The Standing Committee of the National People's Congress deliberated and approved the "Decision on Revising the 'Company Law of the People's Republic of China' by the Standing Committee of the National People's Congress" (the "Decision" for short) on October 26, 2018. It has revised the rules on the corporate shares repurchase system in Article 142 of the Company Law, and the revision shall come into force from the date of issuance, marking an important step in the fundamental system reform of the Chinese capital market. The Decision has newly added the situations for shares repurchase, simplify the repurchase routing and set up the treasury stock system according to the demand for market development. All these have granted more decision-making power to companies, allowing them to have more convenient and more marketized choices in safeguarding corporate value, repaying investors and carrying out long-term incentive mechanism, and they are of great significance to improving the quality of listed companies and actively repaying investors.
The Decision requires that a listed company, when repurchasing its shares, should fulfill its information disclosure obligation according to the Securities Law with a view to protect investor's right to know. Previously, when the amendment to the "Company Law" was soliciting public opinions, the Shanghai Stock Exchange (SSE) had started to formulate and revise the relevant business rules on shares repurchase and its format guideline under the guidance of the China Securities Regulatory Commission (CSRC), to guide listed companies to fulfill their information disclosure obligation according to law and help companies to manage specific businesses on trading, ownership transfer, inventory, deregistration, transfer and creditor protection arrangement related to shares repurchase. Currently, the drafts of the relevant business rules and the format guideline of shares repurchase have been formed. The SSE will, under the unified deployment and arrangement of the CSRC, revise and improve them as soon as possible for their early release and implementation.

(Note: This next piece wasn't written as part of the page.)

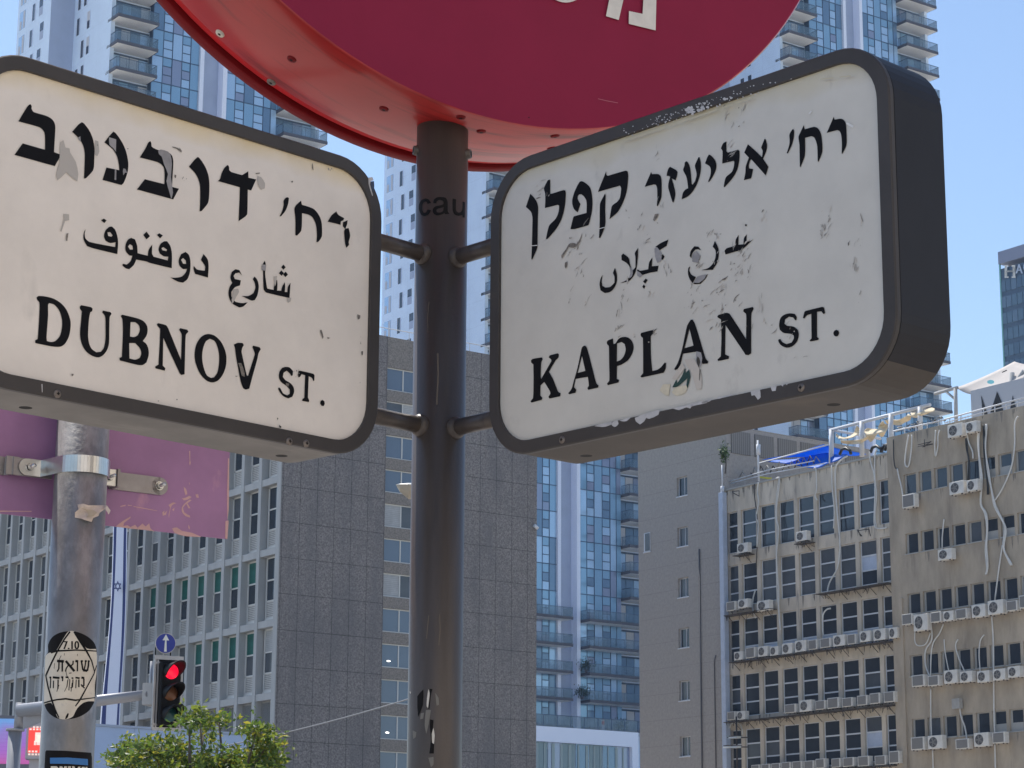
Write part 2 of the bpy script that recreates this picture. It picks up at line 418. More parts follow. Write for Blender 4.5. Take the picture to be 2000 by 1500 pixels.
for k, t in enumerate(WT):
    if k in (0, 1) or True:
        kinds = ('d', 'p', 'b', 'c')[0 if k in (0, 3, 5) else (1 if k in (1, 4, 6) else 2)]
        f = MB(); W = b2 - b1 - .02; n = 4
        f.box(0, W, .10, .16, 0, .05); f.box(0, W, .10, .16, 1.07, 1.12)
        for i in range(n + 1): f.box(max(0, i * W / n - .03), min(W, i * W / n + .03), .10, .16, .05, 1.07)
        o = f.build('window', K['win_frame'], office); o.location = (b1 + .01, 0, t - 1.125)
        p = MB()
        for i in range(n): p.box(i * W / n + .03, (i + 1) * W / n - .03, .13, .15, .05, 1.07, (i + k) % 2 if kinds == 'p' else 0)
        p.build('pane', [mat('strip_glass', (.12, .16, .22), .08, spec=.8), K['blind_pale']] if kinds != 'p' else [K['blind_pale'], K['dark_glass2']], o)
        if k in (8, 10, 13):
            q = MB(); q.lathe((.45, .125, .9), (0, -1, 0), [(0, .0), (0, .11), (.004, .0)], 16); q.build('ceiling_lamp', mat('lit_lamp', (.9, .9, .9), emit=(1, .97, .9), es=2.0), o).scale = (1, 1, .35)

# ------------------------------------------------------------------ old stained block (right): grey flank, window wall, taller wing
RB, RA = 90.03, 104.07
def oldbox(): return MB()
flank = thing('grey_tower_block', gp(RB, RA), GA, 'plain grey rendered block with a column of small windows behind the white drainpipe', 'building')
q = MB()
ys = [3.45, 4.46]; zt = [29.25, 26.1, 22.95, 19.85, 16.65, 13.3, 10.15]
# front sheet with the window column cut out
q.box(0, .3, .33, ys[0], .1, 31.8); q.box(0, .3, ys[1], 8.3, .1, 31.8)
zz = [31.8] + [v for t in zt for v in (t, t - 1.2)] + [.1]
for i in range(0, len(zz), 2): q.box(.002, .3, ys[0], ys[1], zz[i + 1], zz[i])
q.box(0, 12, -.3, .33, .1, 31.8)
q.build('wall', K['grey_wall'], flank)
q = MB(); q.box(.3, 12, .33, 8.3, .1, 31.2); q.build('core_wall', K['grey_wall'], flank)
for i, t in enumerate(zt):
    f = MB(); f.box(.16, .2, 0, 1.0, 0, .05); f.box(.16, .2, 0, 1.0, 1.14, 1.19); f.box(.16, .2, .40, .45, .05, 1.14); f.box(.16, .2, .94, 1.0, .05, 1.14); f.box(-.04, .2, -.05, 1.05, -.07, -.002)
    o = f.build('window', K['metal_white'], flank); o.location = (0, ys[0] + .005, t - 1.195)
    p = MB(); p.box(.18, .19, .02, .94, .05, 1.14); p.build('pane', [K['dark_glass'], K['dark_glass2'], K['dark_glass2']][i % 3], o)
f = MB(); f.box(-.03, -.004, 0, .62, 0, 1.2); f.box(-.06, 0, -.04, .68, -.06, 0)
o = f.build('window', K['metal_white'], flank); o.location = (0, 7.1, 25.0)
p = MB(); p.box(-.045, -.032, .04, .5, .05, 1.15); p.build('pane', K['dark_glass2'], o)
q = MB()
for x in range(6): q.box(.35 + x * 1.9, 1.9 + x * 1.9, -.36, -.3, 30.1, 31.5)
q.build('parapet_panel', joints(mat('ribbed_panel', (.25, .235, .22), .9), .16, 0, wd=.05, dark=.6), flank)
q = MB(); q.tube([(-.04, 2.35, .1), (-.04, 2.35, 24.5)], .05, 8); q.tube([(-.03, 1.1, .1), (-.03, 1.1, 17.6), (-.03, .95, 17.9)], .035, 8)
q.build('soil_pipe', mat('dark_pipe', (.12, .115, .12), .7), flank)

old = thing('old_office_block', gp(RB, RA), GA, 'stained beige block with rows of tall three pane windows and rooftop canopies', 'building')
P0 = -.38; YE = -14.22                          # local y runs from the drainpipe (0) to the wing (-14.22)
zt = [26.36, 23.12, 19.86, 16.6, 13.36, 10.1, 6.85]
piers = [(-1.16, -1.48)] + [(-2.82 - 1.66 * k, -3.14 - 1.66 * k) for k in range(7)]
q = MB()
zprev = 27.72
for i, t in enumerate(zt):
    q.box(-.002, .5, YE, -.0, t, zprev); zprev = t - 2.5
q.box(-.002, .5, YE, 0, .1, zprev)
q.build('wall', K['old_wall'], old)
q = MB()
for t in zt:
    for y0, y1 in piers: q.box(.012, .5, y1, y0, t - 2.5, t)
q.build('pier', K['old_wall'], old)
q = MB(); q.box(.5, 12, YE, 0, .1, 27.3); q.build('core_wall', K['old_wall_dark'], old)
q = MB(); q.box(-.08, .4, YE + .01, -.01, 27.72, 27.82); q.build('coping', K['kerb'], old)
bays = []
prev = -.0
for y0, y1 in piers: bays.append((y0, prev)); prev = y1
bays.append((YE, prev))
wp = {}
def old_window(W, style):
    f = MB(); x = .14; H = 2.5
    f.box(x, x + .06, 0, W, 0, .06); f.box(x, x + .06, 0, W, H - .05, H); f.box(x, x + .06, 0, .05, .06, H - .05); f.box(x, x + .06, W - .05, W, .06, H - .05)
    f.box(x - .01, x + .06, .05, W - .05, .79, .87); f.box(x - .01, x + .06, .05, W - .05, 1.61, 1.69)
    o = f.build('window', K['metal_white'], old)
    p = MB()
    ms = {'d': (0, 0, 0), 'g': (1, 1, 1), 'h': (0, 1, 0), 'p': (2, 0, 0), 'b': (0, 2, 1)}[style]
    for i, (a, b) in enumerate(((.06, .80), (.86, 1.62), (1.68, H - .05))): p.box(x + .03, x + .04, .05, W - .05, a, b, ms[i])
    p.build('pane', [K['dark_glass'], K['dark_glass2'], K['duct']], o)
    return o
for r, t in enumerate(zt):
    for k, (y0, y1) in enumerate(bays):
        st = 'd' if r in (0,) else ('g' if r == 1 and k not in (1, 7) else ('p' if r == 2 and 0 < k else random.choice('ddhd')))
        if (r, k) in ((1, 7), (4, 7)): st = 'b'
        key = (round(y1 - y0, 2), st)
        if key not in wp: wp[key] = old_window(y1 - y0, st); wp[key].location = (0, y0, t - 2.5)
        else: inst(wp[key], old, (0, y0, t - 2.5))
# rack shelves under the window rows
def rack(y0, y1, z):
    m = MB(); m.box(-.62, -.02, y0, y1, z - .05, z - .01)
    yy = y0 + .3
    while yy < y1:
        m.tube([(-.6, yy, z - .05), (-.03, yy, z - .5)], .02, 5); m.box(-.62, -.6, yy - .02, yy + .02, z - .28 - random.random() * .12, z - .05); yy += 1.15
    for i in range(int((y1 - y0) * 3.0)):
        y = random.uniform(y0, y1); l = random.uniform(.08, .42); x = random.uniform(-.6, -.05)
        m.tube([(x, y, z - .04), (x + .03, y + random.uniform(-.25, .25), z - l), (x, y + random.uniform(-.35, .35), z - .05)], .013, 4)
    return m.build('rack', K['rack'], old)
K['rack'] = mat('rusty_rack', (.07, .06, .055), .8, var=.3)
wing = thing('old_office_wing', gp(RB - .35, RA + YE), GA, 'taller brown rendered wing with small square windows hung with air conditioners and white tubing', 'building')
q = MB(); wz = [26.27, 22.99, 19.69, 16.34, 12.94, 9.65]; H = 1.12
NW = 12
wy = [(-1.19 - 1.155 * k, -2.14 - 1.155 * k) for k in range(NW)]
zprev = 28.56
for t in wz: q.box(-.002, .35, -15.5, -1.19, t, zprev); zprev = t - H
q.box(-.002, .35, -15.5, -1.19, .1, zprev)
for t in wz:
    e = -2.14
    for k in range(NW):
        y1 = wy[k][1]; q.box(.0, .35, (wy[k + 1][0] if k + 1 < NW else -15.5), y1, t - H, t)
q.box(-.002, 12, -1.19, 0, .1, 28.56)
q.box(-.10, -.002, -.85, -.62, .1, 19.5)
q.build('wall', K['old_wall_dark'], wing)
q = MB(); q.box(.35, 12, -15.5, -1.19, .1, 28.2); q.build('core_wall', K['old_wall_dark'], wing)
wp2 = {}
def wing_window(st):
    f = MB(); W = .95; x = .12
    f.box(x, x + .05, 0, W, 0, .05); f.box(x, x + .05, 0, W, H - .05, H); f.box(x, x + .05, W - .12, W, .05, H - .05); f.box(x, x + .05, 0, .05, .05, H - .05); f.box(-.05, x, -.04, W + .04, -.05, -.002)
    if st == 'h': f.box(x, x + .05, .05, W - .12, .05, .45)
    o = f.build('window', mat('grey_frame', (.40, .39, .37), .6), wing)
    p = MB(); p.box(x + .03, x + .04, .05, W - .12, .05, H - .05); p.build('pane', {'d': K['dark_glass'], 'g': K['dark_glass2'], 'h': K['dark_glass']}[st], o); return o
for r, t in enumerate(wz):
    for k in range(NW):
        st = random.choice('ddddg'); st = 'h' if (r, k) in ((0, 5), (0, 6), (1, 5), (1, 6), (4, 5), (4, 6)) else st
        loc = (0, wy[k][1], t - H)
        if st not in wp2: wp2[st] = wing_window(st); wp2[st].location = loc
        else: inst(wp2[st], wing, loc)
# rain and grime streaks below slabs, sills and roof edges
K['grime'] = [mat('grime_%d' % i, c, .9, var=.2, vs=4) for i, c in enumerate(((.33, .285, .235), (.25, .215, .18), (.19, .165, .14)))]
def streaks(par, x, y0, y1, ztops, n, sc):
    m = MB()
    for _ in range(n):
        y = random.uniform(y0, y1); z = random.choice(ztops); w_ = random.uniform(.02, .10) * sc; l = random.uniform(.15, .75)
        m.face([(x - .004 - random.random() * .003, y - w_, z), (x - .004, y + w_, z), (x - .004, y + w_ * .55, z - l * .6), (x - .004, y + w_ * .1, z - l), (x - .004, y - w_ * .5, z - l * .7)], random.choice((0, 0, 1, 1, 2)))
    tag(m.build('grime_streak', K['grime'], par), kind='stuff')
streaks(old, -.002, YE + .2, -.2, [t - 2.5 for t in zt[:6]] + [27.7, 27.7], 150, 1)
streaks(wing, -.002, -15, -1.4, [t - 1.18 for t in wz[:5]] + [28.5, 28.5, 28.5], 120, 1)
m_pipe = thing('drainpipe', gp(RB, RA - .16), GA, 'tall pale blue boxed drainpipe at the corner of the beige block', 'pipe')
q = MB(); q.box(-.42, -.06, -.16, .22, .1, 27.6); q.build('duct', K['duct'], m_pipe, bevel=.03)
q = MB(); q.tube([(-.24, .03, 27.6), (-.24, .03, 28.0)], .12, 10); q.tube([(-.24, .03, 28.0), (-.24, .03, 29.3)], .05, 8); q.build('vent', K['metal_white'], m_pipe)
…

Listed companies on the SSE have actively responded to the Decision since its issuance, and an increase has been seen in the number of Shanghai listed companies in releasing repurchase scheme and carrying out shares repurchase. A total of 30 listed companies on the SSE have released their notices on shares repurchase in these two days (Saturday and Sunday) since the issuance of the Decision on October 26, among which 14 have released the shares repurchase proposal or plan, and 16 have released the progress in shares repurchase. At this point, the SSE will adhere to its idea of laying equal stress on regulation and service, focus on the policy consultation and rules interpretation for the Decision, especially the information disclosure and business handling for the newly-added situation of shares repurchase in the Decision, support and guide listed companies to carry out shares repurchase according to law, and maintain the corporate value and the shareholders' rights and interests.

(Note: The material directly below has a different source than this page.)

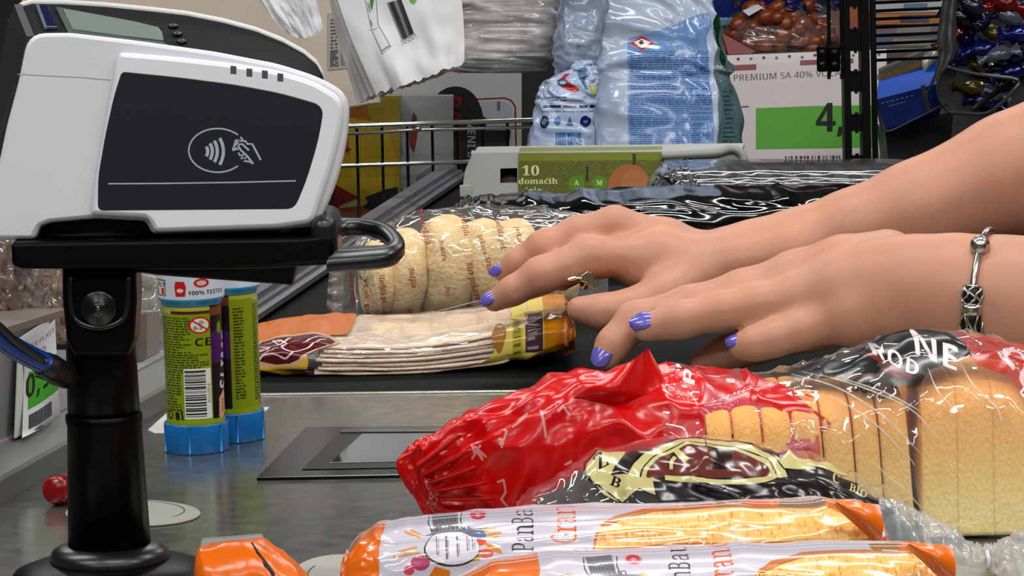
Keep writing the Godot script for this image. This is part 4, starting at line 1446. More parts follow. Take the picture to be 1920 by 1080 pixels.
func rolls_bag() -> void:
	var d := R(606) + 0.035
	var n := thing("roll_bag", "clear bag with red lettering, holding pale bread rolls on edge under the far hand", "bag of rolls", G(830, 606))
	# the rolls: flat round buns on edge, side by side
	var k := 0
	for q in [[706, 452, 600, 26, 2.0], [758, 428, 601, 33, 6.0], [835, 402, 600, 46, 4.0], [908, 408, 598, 40, -3.0], [972, 410, 594, 40, -7.0], [1040, 424, 586, 32, -6.0]]:
		var c := P(q[0], (q[1] + q[2]) / 2.0, d)
		var s := d / F
		var hh: float = (q[2] - q[1]) / 2.0 * s
		var wv: float = q[3] * s
		var rows := []
		var bs := Basis(Vector3.BACK, deg_to_rad(-q[4])) * Basis(Vector3.UP, deg_to_rad(14.0))
		for i in 41:
			var a := TAU * i / 40.0
			var row := PackedVector3Array()
			for j in 17:
				var t := PI * j / 16.0
				# a plump disc: its axis runs across the bag
				var rad := pow(sin(t), 0.36)
				var ax := -cos(t) * pow(absf(cos(t)), -0.2 if absf(cos(t)) > 0.01 else 0.0)
				var lump := noise.get_noise_3d(cos(a) * 1.3 + k * 7.0, sin(a) * 1.3, ax) * 0.06
				var q3 := c + bs * Vector3(ax * wv * (1.0 + lump), cos(a) * rad * hh * (1.0 + lump), sin(a) * rad * minf(hh * 1.05, 0.036) * (1.0 + lump))
				q3.y = maxf(q3.y, CT + 0.0025)
				row.append(q3)
			rows.append(row)
		put("bread_roll", MB.new().smooth(true).grid(rows, true), crust_mat(Color(0.80, 0.66, 0.42), Color(0.93, 0.84, 0.64), 40 + k % 3, 9.0), n)
		k += 1
	var st := [[622, 505, 580, d, 0.004], [640, 490, 590, d, 0.010], [668, 455, 602, d, 0.024], [720, 424, 606, d, 0.037], [800, 397, 607, d, 0.041], [900, 391, 604, d, 0.042], [1000, 391, 600, d, 0.041], [1060, 398, 592, d, 0.036], [1110, 410, 580, d, 0.02], [1140, 430, 570, d, 0.006]]
	var L := Loft.new(self, st, 110, 0.72)
	var dis := wrinkle(0.0036, 5.0, 1.5, 3.0, 1.4)
	var mb := MB.new()
	L.build(mb, 72, dis)
	put("film", mb, film(0.05, 0.06), n)
	var p := wrap_print(L, 2048, 1024, Color(0.45, 0.06, 0.02, 0.0))
	var red := Color(0.50, 0.075, 0.03, 0.95)
	for q in [["Hofjda pekara", 722, 556, 15, 1.45], ["pekara Hofjda", 662, 540, 13, 1.5], ["Kvasni", 694, 585, 14, 1.35], ["elo pekara", 796, 428, 17, 1.3], ["Hofjda", 775, 520, 15, 1.4], ["pekara", 832, 470, 15, 1.4], ["Mala", 772, 590, 15, 1.5], ["Bio pekara", 888, 528, 18, 1.32], ["Hofjda", 872, 425, 15, 1.35], ["pekara", 905, 460, 14, 1.3], ["Kruh", 918, 495, 15, 1.4], ["hofjda pek", 938, 440, 15, 1.4], ["Bio", 842, 545, 13, 1.4], ["Mala", 850, 590, 13, 1.5], ["Hofjda", 905, 575, 16, 1.35], ["pekara", 972, 445, 14, 1.35], ["Bio", 1000, 470, 15, 1.35], ["pekara", 745, 470, 14, 1.4], ["Hof", 738, 430, 14, 1.4], ["Kruh", 690, 545, 13, 1.4], ["Bio", 1010, 570, 14, 1.3], ["pekara", 1050, 500, 14, 1.3], ["Mala", 700, 478, 12, 1.5]]:
		p.text(q[0], Vector2(q[1], q[2]), q[3] * 0.66, red, q[4], "Droid Serif", true, 0.82, true, 0.2)
	put("red_print", wrap_front(L, 48, dis, 0.0004), half_v(printed(p, 0.35, true)), n)
	creases(L, [[690, 604, 740, 596, 820, 582, 900, 562, 990, 548, 1050, 540], [700, 600, 780, 592, 860, 578, 960, 566], [880, 488, 930, 480, 990, 462, 1060, 430], [884, 490, 920, 450, 960, 420, 1010, 402], [896, 486, 960, 446, 1020, 420, 1066, 404], [668, 520, 668, 545, 672, 570, 670, 590], [700, 490, 708, 530, 716, 580], [808, 495, 816, 470, 840, 450, 880, 432], [760, 440, 752, 470, 740, 500], [880, 400, 890, 420, 884, 440, 850, 450], [1000, 404, 1060, 402, 1090, 410]], 0.0012, n)
	# welded end of the film
	var rows := []
	for i in 15:
		var t := i / 14.0
		rows.append(PackedVector3Array([P(lerpf(648, 640, t), lerpf(488, 600, t), d), P(lerpf(634, 628, t), lerpf(492, 592, t), d - 0.004 + 0.003 * sin(i * 1.3)), P(lerpf(618, 612, t), lerpf(498, 578, t), d - 0.002 + 0.004 * sin(i * 1.9))]))
	put("welded_end", MB.new().smooth(true).grid(rows), mat(Color(0.7, 0.6, 0.6, 0.28), 0.2, 0.0, {"transparency": BaseMaterial3D.TRANSPARENCY_ALPHA, "cull_mode": BaseMaterial3D.CULL_DISABLED}), n)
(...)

Meanwhile, the SSE will continue to exert strict requirement on the information disclosure of the companies and their controlling shareholders, directors, supervisors and senior executives, and prevent such inappropriate behaviors as benefit transfer, insider trading and market manipulation through shares repurchase, thus giving full play to the role of the new shares repurchase system and promoting the sound and stable development of the capital market.